*Exercise*:
Scan the material below for the string "from", and copy every line where it shows up.

*Provided data*:
[BEGIN]
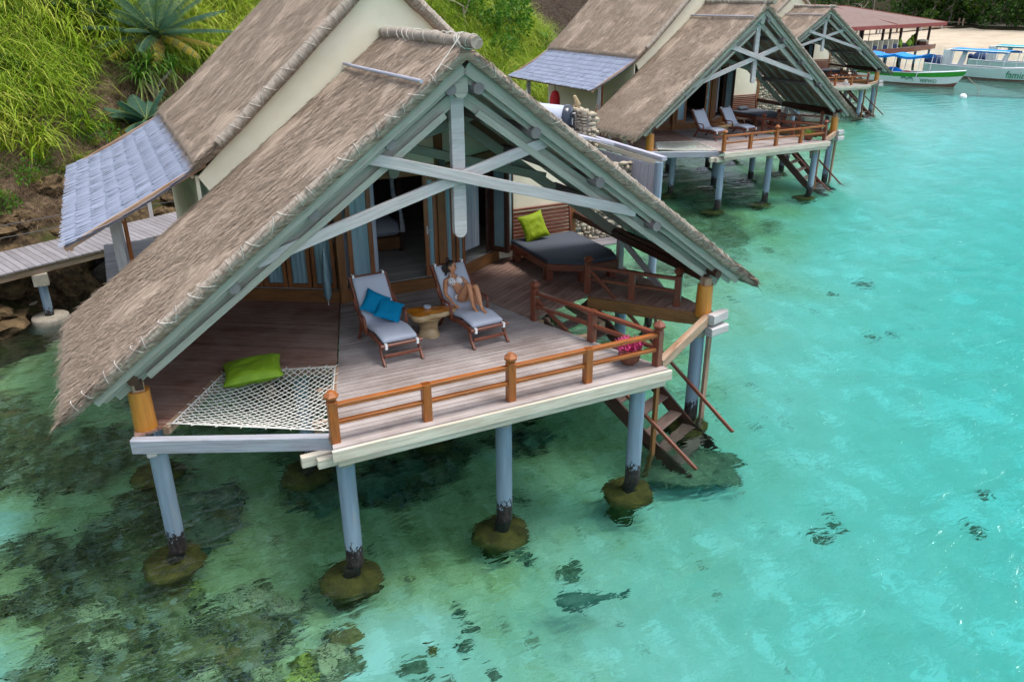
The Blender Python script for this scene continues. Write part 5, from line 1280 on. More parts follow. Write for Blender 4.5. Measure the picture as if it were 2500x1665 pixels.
[END]
[BEGIN]
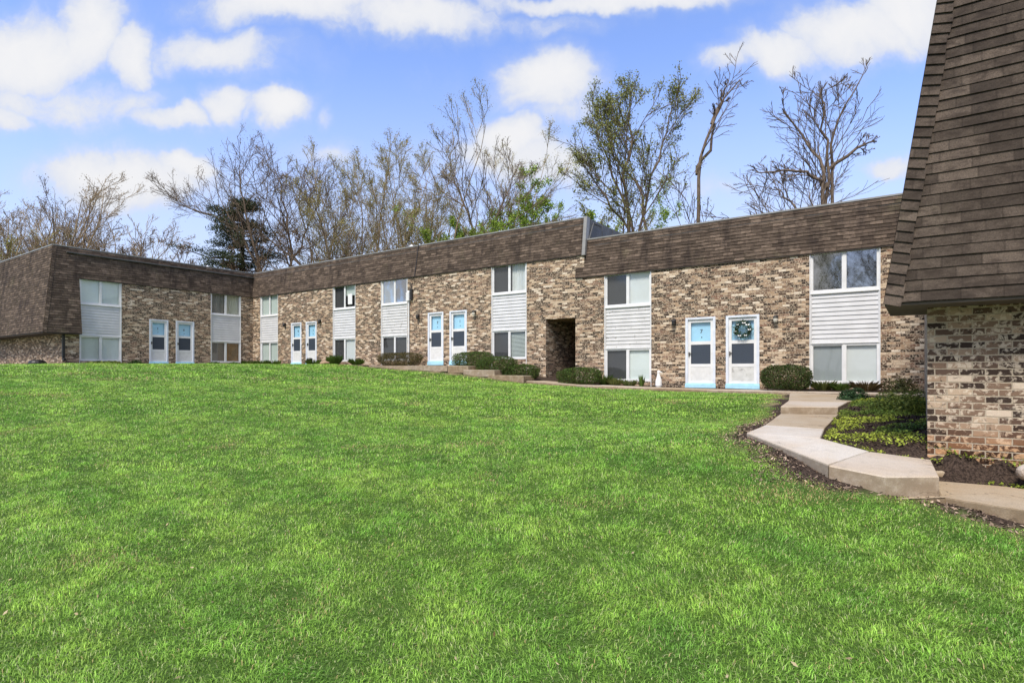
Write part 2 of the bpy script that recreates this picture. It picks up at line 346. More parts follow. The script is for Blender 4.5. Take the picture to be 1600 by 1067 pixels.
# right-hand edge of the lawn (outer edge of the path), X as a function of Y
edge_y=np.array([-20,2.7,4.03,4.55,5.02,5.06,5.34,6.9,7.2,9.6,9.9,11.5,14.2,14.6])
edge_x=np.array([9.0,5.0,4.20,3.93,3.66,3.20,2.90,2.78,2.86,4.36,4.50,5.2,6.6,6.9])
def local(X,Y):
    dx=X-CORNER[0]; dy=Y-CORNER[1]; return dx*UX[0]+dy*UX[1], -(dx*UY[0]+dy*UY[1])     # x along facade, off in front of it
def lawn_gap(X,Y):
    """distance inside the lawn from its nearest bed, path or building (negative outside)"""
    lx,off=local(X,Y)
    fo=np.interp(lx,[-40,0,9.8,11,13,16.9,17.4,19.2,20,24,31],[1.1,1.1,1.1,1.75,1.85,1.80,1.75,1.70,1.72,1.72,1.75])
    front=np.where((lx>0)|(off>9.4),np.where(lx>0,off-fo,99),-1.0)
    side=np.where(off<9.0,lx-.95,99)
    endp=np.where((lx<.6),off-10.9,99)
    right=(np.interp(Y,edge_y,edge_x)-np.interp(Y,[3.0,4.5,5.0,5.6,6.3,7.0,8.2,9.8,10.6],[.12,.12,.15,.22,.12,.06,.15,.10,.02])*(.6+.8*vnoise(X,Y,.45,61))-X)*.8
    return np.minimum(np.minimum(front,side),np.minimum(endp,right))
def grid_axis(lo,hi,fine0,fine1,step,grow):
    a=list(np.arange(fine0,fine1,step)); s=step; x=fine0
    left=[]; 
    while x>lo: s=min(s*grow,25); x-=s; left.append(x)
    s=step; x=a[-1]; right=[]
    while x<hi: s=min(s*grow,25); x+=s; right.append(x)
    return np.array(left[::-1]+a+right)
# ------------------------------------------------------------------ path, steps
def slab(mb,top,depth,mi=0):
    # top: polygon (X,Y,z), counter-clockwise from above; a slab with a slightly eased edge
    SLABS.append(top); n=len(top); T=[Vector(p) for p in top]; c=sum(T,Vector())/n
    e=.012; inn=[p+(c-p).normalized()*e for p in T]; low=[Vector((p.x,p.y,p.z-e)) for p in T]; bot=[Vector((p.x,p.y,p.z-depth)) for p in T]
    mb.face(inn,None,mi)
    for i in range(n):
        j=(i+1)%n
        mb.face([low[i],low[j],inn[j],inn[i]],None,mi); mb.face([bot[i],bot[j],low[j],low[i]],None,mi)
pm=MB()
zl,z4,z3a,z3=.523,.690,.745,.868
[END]
*The result*:
The Blender Python script for this scene continues. Write part 5, from line 1280 on. More parts follow. Write for Blender 4.5. Measure the picture as if it were 2500x1665 pixels.
    """distance inside the lawn from its nearest bed, path or building (negative outside)"""
    # top: polygon (X,Y,z), counter-clockwise from above; a slab with a slightly eased edge